Enslaved, uzun soluklu bir yolculuğu konu alıyor. Zorluklarla, tehlikelerle ve sürprizlerle dolu bir yolculuk. Birbirini tanımayan insanların ortak mücadelesini, hayallerin hayal kırıklıklarıyla sonuçlanmasını konu alan bir macera. Oyunu Playstation'a takıp beklemeye başladığımda, tam olarak neyle karşılaşacağımı bilmiyordum. İlk sinematik videoda bir şeylerin ters gittiği belliydi. Panik havası vardı etrafta. Herkes oradan oraya savruluyor, arada ufak çaplı patlamalar oluyordu. Bu aslında büyük sorunların da yolda olduğunu haber veriyordu. Sonra kamera, camdan bir hücreye doğru odaklandı ve muhtemelen yöneteceğim karakterle göz göze geldim; Monkey. Evet, ismi biraz garip gelebilir, ama onu kontrol etmeye başladıkça bu ismin doğru seçim olduğunu anlayacaksınız.
Gelecek zaman olur ki...
Oyun, günümüzden 150 yıl sonrasındaki bir gelecekte geçiyor. Monkey isimli bir karakteri kontrol ettiğimiz macerada, bir de bayan yol arkadaşımız var. Monkey, hücreden çıktığı gibi gemiden kaçmak için harekete geçiyor. Tabii ki bu bayan arkadaş da Monkey’nin dikkatini çekiyor, ama onun tehlikeli olduğu düşüncesine kapılan Trip isimli bu karakter, bir süre Monkey’den uzak durmayı seçiyor. Hatta bazı ölümcül noktalarda kurtarma imkânı olduğu halde bile Monkey’i ölümle burun buruna bırakıyor. Bu da bize karakterimizi test etme fırsatını sunuyor. Oyun veya film olsun, ilk izlenim her zaman önemlidir ya, işte Enslaved bunu olumlu yönde kullanmayı başarıyor. Adamımızın yakın dövüş tekniklerindeki yetenekleri ve akrobatik hareketleri, oyun boyunca akıcı bir maceranın yaşanacağını işaret ediyor bizlere.

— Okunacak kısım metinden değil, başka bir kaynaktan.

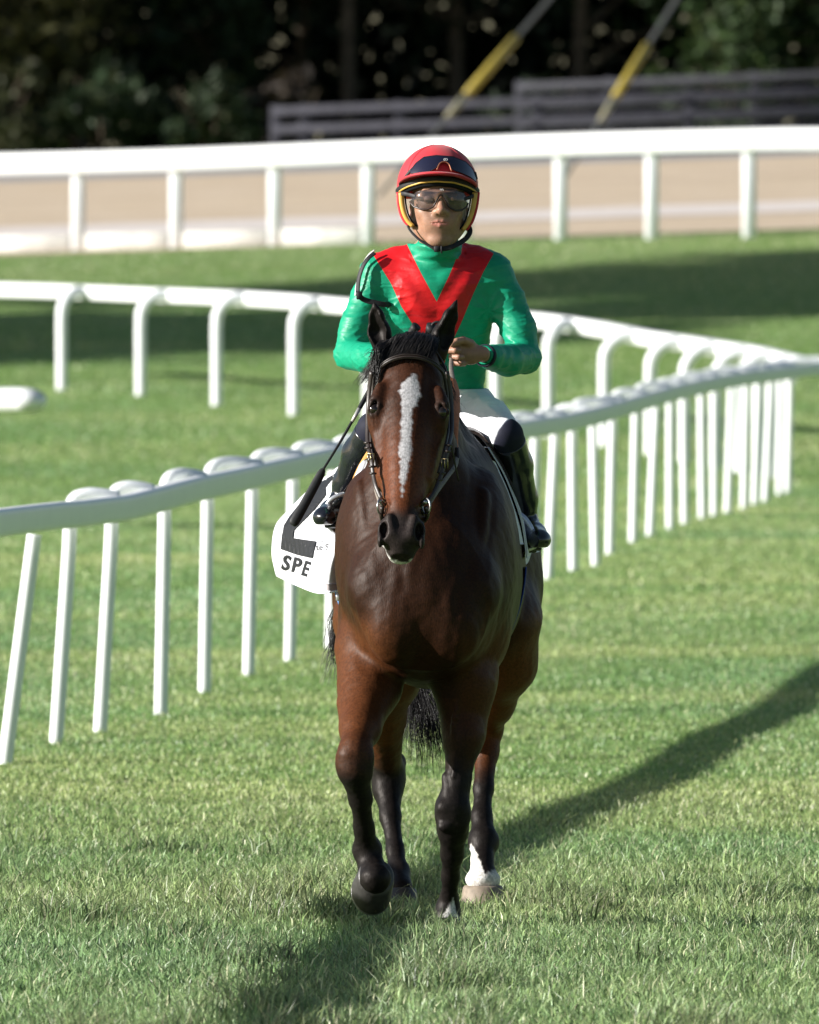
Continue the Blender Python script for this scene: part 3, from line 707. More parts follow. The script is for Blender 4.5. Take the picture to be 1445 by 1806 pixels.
# --- hind leg trailing (left)
LD = [np.array([-.10, 1.22, .86]), P(680, 1190, 1.40), P(675, 1265, 1.60), P(684, 1355, 1.78), P(684, 1390, 1.77), P(689, 1440, 1.70), P(697, 1500, 1.62), P(703, 1540, 1.56), P(708, 1568, 1.46)]
Fh.chain(LD[:4], [.13, .10, .062, .042], .05, sq=(HY, .75)); Fh.chain(LD[3:], [.046, .045, .030, .025, .033, .034], .022)
Fh.ell(P(687, 1372, 1.80), (.05, .05, .058), .02); Fh.ell(P(704, 1345, 1.82), (.022, .03, .03), .015)
def vein(pts, r=.006, k=.008):
    q = spline(pts, 14); Fh.chain(list(q), [r] * len(q), k)
vein([P(612, 1195, -.22), P(628, 1225, -.29), P(622, 1262, -.375), P(612, 1300, -.44)], .0055); vein([P(668, 1180, -.20), P(650, 1240, -.29), P(640, 1290, -.415)], .006)
vein([P(800, 1370, -.225), P(806, 1330, -.205), P(800, 1280, -.215), P(812, 1225, -.205)], .0055); vein([P(826, 1385, -.2), P(832, 1330, -.19), P(842, 1270, -.185)], .006)
for x_, y_, z_ in ((-.145, -.20, 1.30), (-.16, -.22, 1.15), (.215, -.22, 1.28)): vein([(x_, y_, z_), (x_ * .93 + .01, y_ - .06, z_ - .1), (x_ * .8 + .01, y_ - .11, z_ - .2)], .010, .02)
for A_, B_ in ((LA[5], LA[6]), (LB[6], LB[7]), (LC[5], LC[6]), (LD[5], LD[6])):        # flexor tendons behind the cannons
    o_ = np.array([0, .022, 0]); Fh.cone(A_ + o_ - (B_ - A_) * .6, B_ + o_ + (B_ - A_) * .5, .012, .011, .008)
# trim hidden lower ends under the hooves
Vh, Qh = Fh.mesh(); del Fh
_nv = np.cross(Vh[Qh[:, 2]] - Vh[Qh[:, 0]], Vh[Qh[:, 3]] - Vh[Qh[:, 1]]); Nh = np.zeros_like(Vh)
for _k2 in range(4): np.add.at(Nh, Qh[:, _k2], _nv)
Nh /= np.linalg.norm(Nh, axis=1, keepdims=True) + 1e-12
_body = sstep(.55, .8, Vh[:, 2]) * (Vh[:, 1] > -.52); _leg = sstep(.72, .5, Vh[:, 2])
Vh = Vh + Nh * ((.0018 * vnoise(Vh * (1, 1, .6), 17, 21) + .0012 * vnoise(Vh * (1.3, 1, .5), 48, 22)) * _body + (.0005 * vnoise(Vh * (1, 1, .7), 60, 23) + .0004 * vnoise(Vh, 130, 24)) * _leg + .0005 * vnoise(Vh, 90, 25))[:, None]
hc = (Vh - P0) @ Rh.T                         # head frame u, v, w of every vertex
isH = (hc[:, 0] > -.06) & (hc[:, 0] < .75) & (np.abs(hc[:, 1]) < .16) & (hc[:, 2] > -.2) & (hc[:, 2] < .1) & (Vh[:, 1] < -.3)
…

Peki, Enslaved’da amaç ne? Birden çok amacımız var, her birini söyleyerek oyunu açık etmeyi düşünmüyorum, ama iki karakterin de farklı düşüncelerinin olduğunu, ama bunları gerçekleştirebilmek için “istemeseler de” birlikte hareket etmeleri gerektiğini belirtelim. Dünya, artık yaşanmaz bir hal almıştır. Bir zamanların süper gücü olarak nitelendirilen Amerika bile yok olmuştur. Görkemli binalarıyla dünyanın en çok bilinen şehirlerinden olan New York, artık yıkık dökük bir halde, üzeri yosunlarla kaplı kaya parçacıklarından başka bir halde değildir. İşte burası bizim acil iniş yaptığımız, daha doğrusu yapmak zorunda olduğumuz durak. Gemiden kurtulmak için dışarıya çıkıp, kanatlarda yürümeye başlayınca kamera açıları beni benden aldı. Demiştim ya hani ilk izlenim önemli diye, bu sahneler gerçekten tam olmuş. Kanatlar üzerinde bir yandan rüzgârla dans ederken, diğer yandan üzerimize gelen parçacıklardan kaçmaya ve bizi yok etmek için yola koyulmuş robotları yok etmeye çalışıyoruz. Nedir, ne değildir, neredeyiz derken, geminin kanadının Özgürlük Heykeli’ne çarpmasıyla nereye geldiğimizi anladım ve bu gerçekten çok etkileyici bir andı. Geliştirici Ninja Theory’yi tebrik etmek gerek. Sinematik kamera açıları olarak çok iyi bir iş çıkarılmış.